* BEGIN *

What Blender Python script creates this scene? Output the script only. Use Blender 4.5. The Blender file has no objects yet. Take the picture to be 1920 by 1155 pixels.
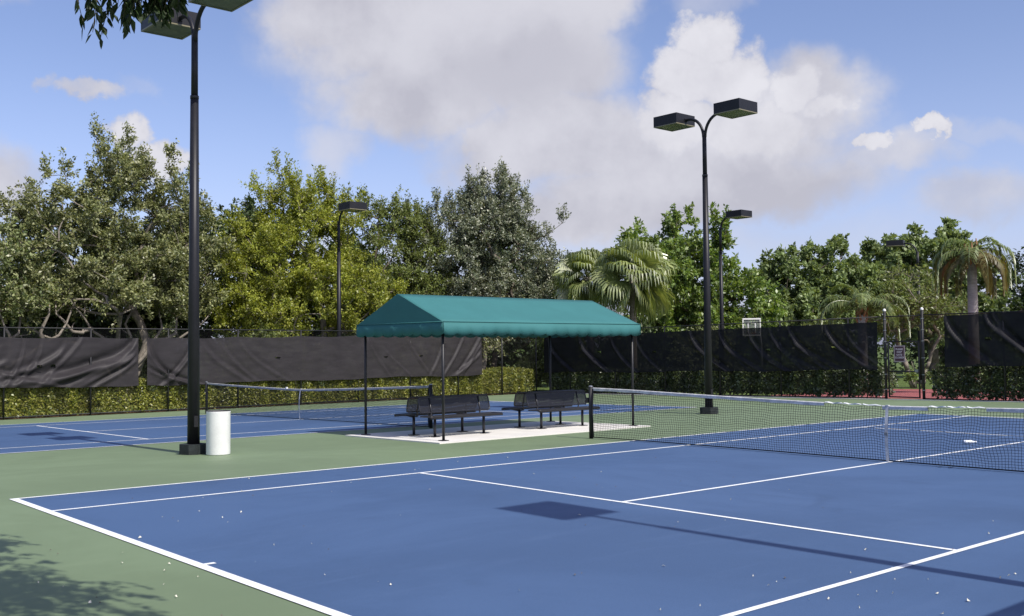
import bpy, math, random
import numpy as np
from mathutils import Vector, Matrix

R = math.radians
scene = bpy.context.scene
COL = scene.collection

# ------------------------------------------------------------------ camera
cam_d = bpy.data.cameras.new('camera')
cam = bpy.data.objects.new('camera', cam_d)
COL.objects.link(cam)
scene.camera = cam
CAM_POS = Vector((-3.91, -14.0027, 1.8695))
yaw, pitch, roll = .8752, .0405, -.0081
fw = Vector((math.cos(yaw) * math.cos(pitch), math.sin(yaw) * math.cos(pitch), math.sin(pitch)))
rt = Vector((math.sin(yaw), -math.cos(yaw), 0))
up = rt.cross(fw)
rt2 = math.cos(roll) * rt + math.sin(roll) * up
up2 = -math.sin(roll) * rt + math.cos(roll) * up
cam.matrix_world = Matrix(((rt2.x, up2.x, -fw.x, CAM_POS.x), (rt2.y, up2.y, -fw.y, CAM_POS.y),
                           (rt2.z, up2.z, -fw.z, CAM_POS.z), (0, 0, 0, 1)))
cam_d.sensor_width = 36
cam_d.lens = 36 * 1928.6 / 1920
cam_d.shift_x = 71.6 / 1920
cam_d.clip_end = 6000

# ------------------------------------------------------------------ sun, exposure
SUN_EL, SUN_TURN = 48.7, .015
sun_d = bpy.data.lights.new('sun', 'SUN')
sun_d.energy = 4.8
sun_d.angle = R(.53)
sun_d.color = (1, .955, .88)
sun = bpy.data.objects.new('sun', sun_d)
sun.rotation_euler = (R(90 - SUN_EL), 0, SUN_TURN)
sun.location = (0, -30, 35)
COL.objects.link(sun)
vs = scene.view_settings
vs.view_transform = 'Standard'
vs.look = 'None'
vs.exposure = 0.1
vs.gamma = 1
vs.use_curve_mapping = False
scene.cycles.max_bounces = 5
scene.cycles.diffuse_bounces = 2
scene.cycles.glossy_bounces = 2
scene.cycles.transmission_bounces = 3
scene.cycles.transparent_max_bounces = 8
scene.cycles.caustics_reflective = False
scene.cycles.caustics_refractive = False

# ------------------------------------------------------------------ world: sky with clouds
world = bpy.data.worlds.new('World')
scene.world = world
world.use_nodes = True
wt = world.node_tree
wt.nodes.clear()


class NB:
    """short hand for building node trees"""
    def __init__(s, nt): s.nt = nt
    def n(s, typ, **kw):
        nd = s.nt.nodes.new(typ)
        for k, v in kw.items(): setattr(nd, k, v)
        return nd
    def put(s, sock, v):
        if v is None: return
        if isinstance(v, bpy.types.NodeSocket): s.nt.links.new(v, sock)
        else: sock.default_value = v
    def math(s, op, a, b=None, c=None, clamp=False):
        nd = s.n('ShaderNodeMath', operation=op, use_clamp=clamp)
        for i, v in enumerate((a, b, c)): s.put(nd.inputs[i], v)
        return nd.outputs[0]
    def vec(s, op, a, b=None):
        nd = s.n('ShaderNodeVectorMath', operation=op)
        s.put(nd.inputs[0], a)
        if b is not None: s.put(nd.inputs[1], b)
        return nd.outputs['Value'] if op in ('LENGTH', 'DOT_PRODUCT') else nd.outputs[0]
    def comb(s, x, y, z):
        nd = s.n('ShaderNodeCombineXYZ')
        for i, v in enumerate((x, y, z)): s.put(nd.inputs[i], v)
        return nd.outputs[0]
    def noise(s, vec, scale, detail=4, rough=.55, dist=0):
        nd = s.n('ShaderNodeTexNoise')
        s.put(nd.inputs['Vector'], vec)
        nd.inputs['Scale'].default_value = scale
        nd.inputs['Detail'].default_value = detail
        nd.inputs['Roughness'].default_value = rough
        nd.inputs['Distortion'].default_value = dist
        return nd
    def ramp(s, v, a, b, smooth=True, t0=0., t1=1.):
        nd = s.n('ShaderNodeMapRange', interpolation_type='SMOOTHSTEP' if smooth else 'LINEAR')
        s.put(nd.inputs['Value'], v)
        for k, x in (('From Min', a), ('From Max', b), ('To Min', t0), ('To Max', t1)): s.put(nd.inputs[k], x)
        return nd.outputs[0]
    def mix(s, f, a, b, blend='MIX'):
        nd = s.n('ShaderNodeMix', data_type='RGBA', blend_type=blend)
        s.put(nd.inputs[0], f)
        for i, v in ((6, a), (7, b)):
            s.put(nd.inputs[i], (*v, 1) if isinstance(v, tuple) and len(v) == 3 else v)
        return nd.outputs[2]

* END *

### EXERCISE INSTRUCTIONS
Pictures are excluded; extract exactly the lines from the start of the data through the line that holds "COL = scene.collection", both ends included.

### SOLVED PROBLEM
What Blender Python script creates this scene? Output the script only. Use Blender 4.5. The Blender file has no objects yet. Take the picture to be 1920 by 1155 pixels.
import bpy, math, random
import numpy as np
from mathutils import Vector, Matrix

R = math.radians
scene = bpy.context.scene
COL = scene.collection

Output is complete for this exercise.